Yes, this does not work

The problem with this solution is that once I go into WSL, I cannot run Docker Pull commands because it seems like the CredsStore is not available to that session? I am not sure. All I want is to be able to run Docker commands from a SSH terminal. Currently, my setup is running a container that lets me SSH into that container, then chaining that to SSH into the WSL host. Running SSH in WSL by itself does not work as the forwarded port is not connectable from any device outside of localhost, and as mentioned, running it on Windows does not let me run docker-compose pull because of the credentials issue.

I think I ignored your very first line:

and the topic category and thought you used only WSL without the Desktop. Sorry about that. So now some questions

  • How do you restart Docker? I guess you just restart Docker Desktop
  • When you restart WSL, how do you do that? Restarting Docker Desktop should restart its WSL distributions as well, but I may be wrong because this is something I have never tested.

I just click restart through Docker Desktop. For WSL, I stop Docker, then do wsl --shutdown, then I start wsl by launching another shell

Can you reproduce the issue with an other service or only with SSH?

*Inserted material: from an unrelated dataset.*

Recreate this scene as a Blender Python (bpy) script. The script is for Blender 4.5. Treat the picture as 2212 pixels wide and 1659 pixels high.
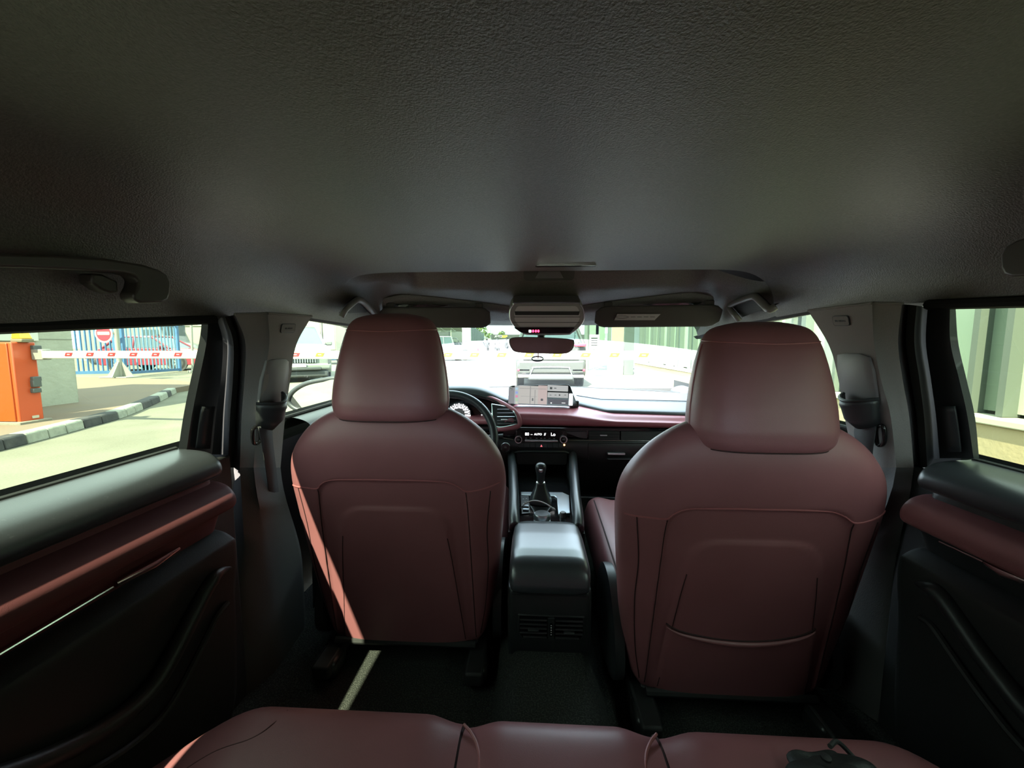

How exactly do you do that and why do you need to SSH into the WSL host? I can only imagine some debugging purpose. If this happens only with this SSH, maybe we can find an other way to do what you wanted to do.

Yes, I tried using nc to listen to port 12345. Once restarting Docker, the issue occurred where the port was being listened to in WSL, but not on the Windows host.

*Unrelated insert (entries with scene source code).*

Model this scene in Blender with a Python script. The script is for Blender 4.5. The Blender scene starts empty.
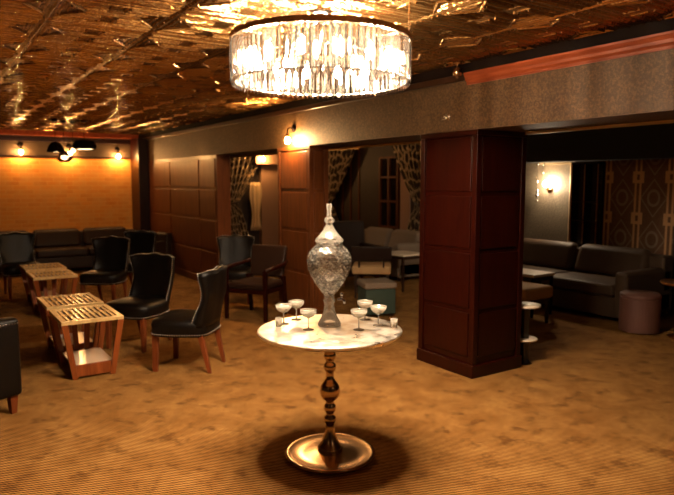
import bpy, math, random
from mathutils import Vector, Matrix
random.seed(7)
PI = math.pi
S = bpy.context.scene
COL = S.collection

# ------------------------------------------------------------------ camera, world, lamps, exposure
cam_d = bpy.data.cameras.new('camera')
cam = bpy.data.objects.new('camera', cam_d); COL.objects.link(cam)
cam.location = (0, 0, 1.61)
cam.rotation_euler = (math.radians(90 - 5.94), 0, math.radians(-33.6))
cam_d.sensor_width = 36; cam_d.lens = 36 * 622 / 674
cam_d.clip_start = 0.05
cam_d.dof.use_dof = True; cam_d.dof.focus_distance = 3.6; cam_d.dof.aperture_fstop = 2.2
S.camera = cam
S.view_settings.view_transform = 'Standard'; S.view_settings.look = 'None'
S.view_settings.gamma = 1; S.view_settings.use_curve_mapping = False
S.view_settings.exposure = 0.0
S.cycles.use_denoising = True
S.cycles.max_bounces = 10; S.cycles.transparent_max_bounces = 24
S.cycles.sample_clamp_indirect = 6
w = bpy.data.worlds.new('world'); S.world = w; w.use_nodes = True
w.node_tree.nodes['Background'].inputs[0].default_value = (1, .55, .25, 1)
w.node_tree.nodes['Background'].inputs[1].default_value = 0.004

def lamp(name, loc, power, color=(1, .62, .32), r=.06, spot=None, rot=None, blend=.5):
    d = bpy.data.lights.new(name, 'SPOT' if spot else 'POINT')
    d.energy = power; d.color = color; d.shadow_soft_size = r
    if spot: d.spot_size = math.radians(spot); d.spot_blend = blend
    o = bpy.data.objects.new(name, d); COL.objects.link(o); o.location = loc
    if rot: o.rotation_euler = rot
    return o
WARM = (1, .56, .24)
lamp('room_lamp_behind_left', (-1.6, .6, 2.2), 3, WARM, .25)
lamp('room_lamp_behind_right', (2.3, -1.2, 2.25), 7, (1, .66, .36), .25)
lamp('back_room_lamp', (5.7, 4.2, 2.42), 4, WARM, .12)
lamp('back_room_lamp_far', (6.3, 9.2, 2.42), 15, WARM, .12)
lamp('back_room_lamp_end', (5.6, 11.0, 2.42), 5, WARM, .12)
lamp('panel_downlight', (3.52, 9.45, 2.50), 24, (1, .62, .32), .04, spot=80, blend=1)

# ------------------------------------------------------------------ materials
def mat(name, color=(.5, .5, .5), rough=.5, metal=0, spec=None, coat=0, emit=None, estr=0):
    m = bpy.data.materials.new(name); m.use_nodes = True
    b = m.node_tree.nodes['Principled BSDF']
    b.inputs['Base Color'].default_value = (*color, 1)
    b.inputs['Roughness'].default_value = rough
    b.inputs['Metallic'].default_value = metal
    if spec is not None: b.inputs['Specular IOR Level'].default_value = spec
    if coat: b.inputs['Coat Weight'].default_value = coat; b.inputs['Coat Roughness'].default_value = .15
    if emit: b.inputs['Emission Color'].default_value = (*emit, 1); b.inputs['Emission Strength'].default_value = estr
    return m
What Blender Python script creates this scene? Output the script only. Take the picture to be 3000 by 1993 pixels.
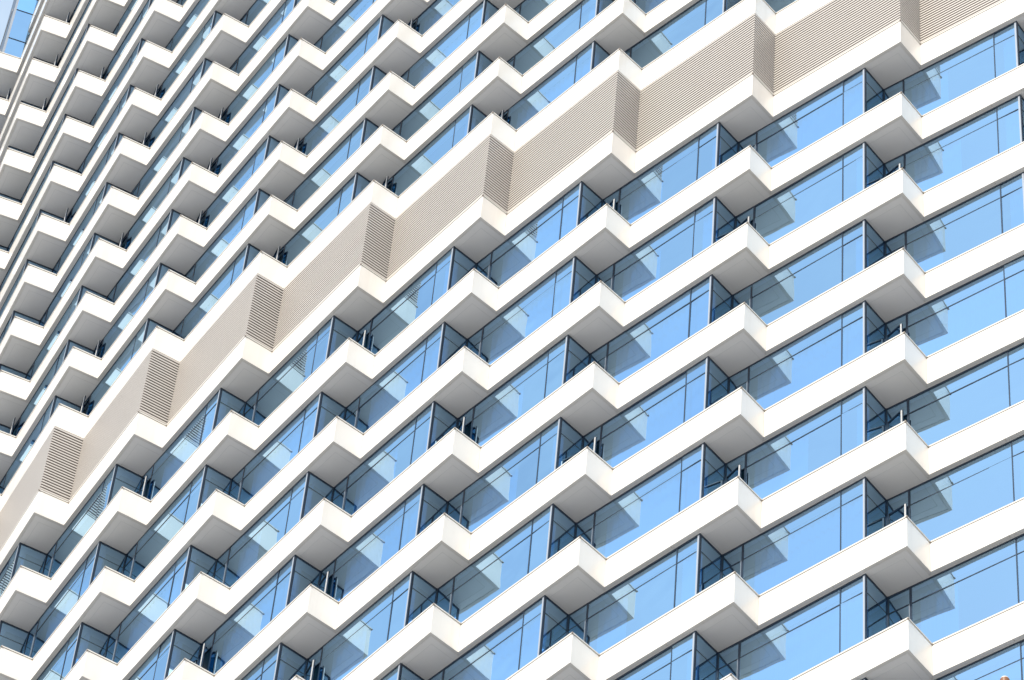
import bpy, bmesh, math, random
from mathutils import Vector, Matrix

# ------------------------------------------------------------------ survey of the place
# Camera stands at the street (origin of the survey, eye height 1.7 m).  All metres.
FOCAL_PX = 13270.075
R = [[0.4785432, 0.8758468, 0.0623604], [-0.6925705, 0.420154, -0.5863589], [-0.5397615, 0.2374091, 0.8076475]]
P_FIT = [(-54.6930,34.3856),(-58.1772,31.8469),(-61.7610,29.5108),(-65.4781,27.4595),(-69.3101,25.6220),(-73.2390,23.9479),(-77.2745,22.5068),(-81.3963,21.2474),(-85.5679,20.2344),(-89.8048,19.4631)]
Q_FIT = [(-55.0554,35.2424),(-58.5018,32.6908),(-62.0291,30.3877),(-65.6875,28.3373),(-69.4638,26.5079),(-73.3367,24.8577),(-77.3121,23.4264),(-81.3749,22.1979),(-85.4865,21.2100),(-89.6778,20.4268),(-93.9007,19.9030)]
Z_FIT = [71.5412, 75.1412, 78.6691, 82.3485, 85.9859, 89.5811, 93.1638, 96.7448, 100.3333, 103.9029, 108.1149, 111.0348, 113.9574, 116.8758, 119.8101, 122.7348, 125.6766, 128.6174, 131.5532, 134.4884, 137.4444, 140.4067, 143.3333, 146.2469, 149.1827]
H_FIT = [1.1117, 1.0928, 1.1257, 1.0042]
FLAG_DIR = (-0.5346, 0.3608, 0.7642)
EYE = 1.7
SUN_AZ = math.radians(-57.5)      # direction towards the sun, from +X anticlockwise
SUN_EL = math.radians(35.0)

scene = bpy.context.scene
for o in list(bpy.data.objects):
    bpy.data.objects.remove(o)

# ------------------------------------------------------------------ camera
cam_d = bpy.data.cameras.new("camera")
cam = bpy.data.objects.new("camera", cam_d)
scene.collection.objects.link(cam)
m = Matrix(((R[0][0], -R[1][0], -R[2][0], 0), (R[0][1], -R[1][1], -R[2][1], 0),
            (R[0][2], -R[1][2], -R[2][2], EYE), (0, 0, 0, 1)))
cam.matrix_world = m
cam_d.sensor_fit = 'HORIZONTAL'
cam_d.sensor_width = 36.0
cam_d.lens = FOCAL_PX / 3000.0 * 36.0
cam_d.clip_start = 0.5
cam_d.clip_end = 9000
scene.camera = cam

# ------------------------------------------------------------------ sky and sun
world = bpy.data.worlds.new("World")
scene.world = world
world.use_nodes = True
wt = world.node_tree
bg = wt.nodes.get("Background") or wt.nodes.new("ShaderNodeBackground")
sky = wt.nodes.new("ShaderNodeTexSky")
sky.sky_type = 'NISHITA'
sky.sun_disc = False
sky.sun_elevation = SUN_EL
sky.sun_rotation = math.pi / 2 - SUN_AZ
sky.air_density = 1.3
sky.dust_density = 1.5
sky.ozone_density = 1.0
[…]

I just have a command set to SSH from the container into the WSL host using its own public key and configuration. So once I SSH into the container, it automatically SSH’s me into WSL.

The purpose is so I can run Docker commands remotely. I want to be able to control Docker from my phone. This specifically means docker-compose, so something like Portainer isn’t ideal. This would also let me edit the compose file or check volumes, etc.

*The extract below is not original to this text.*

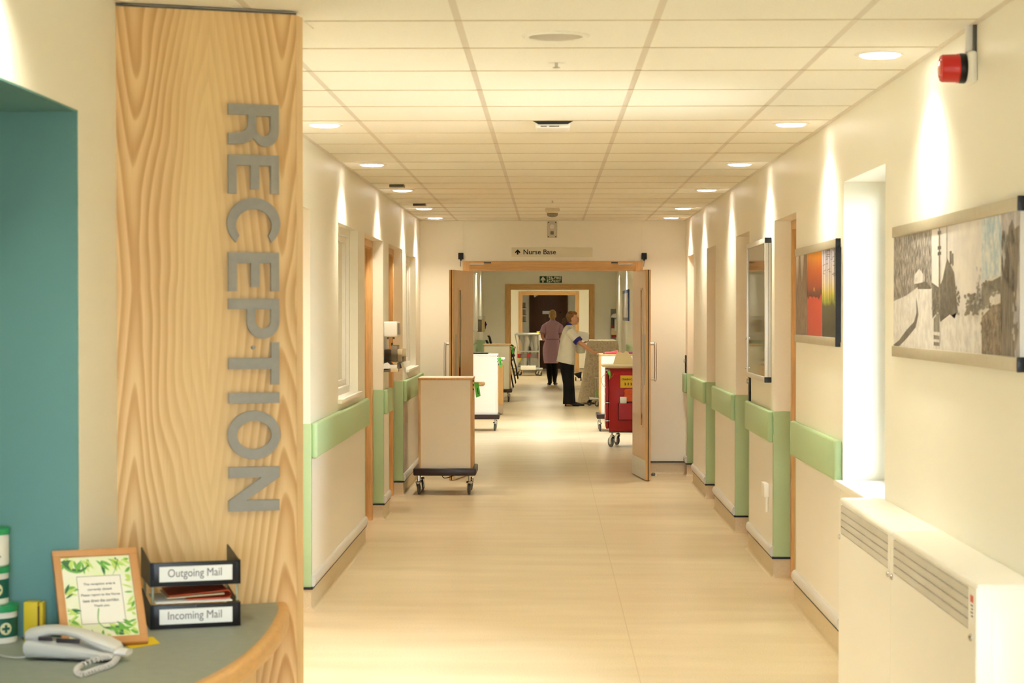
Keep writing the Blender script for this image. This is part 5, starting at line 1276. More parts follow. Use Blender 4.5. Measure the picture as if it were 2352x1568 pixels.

I meant with running for example:

docker run -d --name nginx -p 8080:80 nginx

not by running something in the WSL distribution which is special itself, and it is even more special in case of Docker Desktop.

Yeah Docker properly forwards ports on a restart. I run plenty of containers like that. But I need SSH running in WSL specifically. Unless there is another way to manipulate Docker Compose remotely

Yuo can control Docker if you mount the docker socket into the container. You can use the Docker SDK or create your own REST API service in a docker client container and let the REST API execute the docker command. I consider the second as a “B” plan if you don’t want to learn the SDK.

Of course you want to control Docker Compose, but Docker Compose is already an app that uses the Docker socket to control Docker. You can try the compose-go library which is behind Docker Compose or use the “B” plan again so you develop an API in your favorite language so the API can execute docker compose

The only reason I would try to get into the virtual machine is debugging. I would never run SSH nor anything else inside only in Docker containers. Anything else can lead to unexpected behavior

This seems like a very complicated workaround compared to just restarting WSL alongside Docker Desktop. I do appreciate your help though.

This is not a workaround, this is how it should be done. This is how other tools are controlling Docker using the socket. You are trying to use Docker Desktop in a way it was not designed to be used and cannot be supported. You found one problem with it for now, but you can have more that you don’t know about yet.

In the beginning I suggested to SSH into Windows and use the wsl command to get inside the VM. You don’t actually need to log in to any WSL distribution. The easiest way would be to use the docker and docker compose commands from Windows. If you prefer to use bash, you can use Git Bash or something like that to run the bash script without WSL.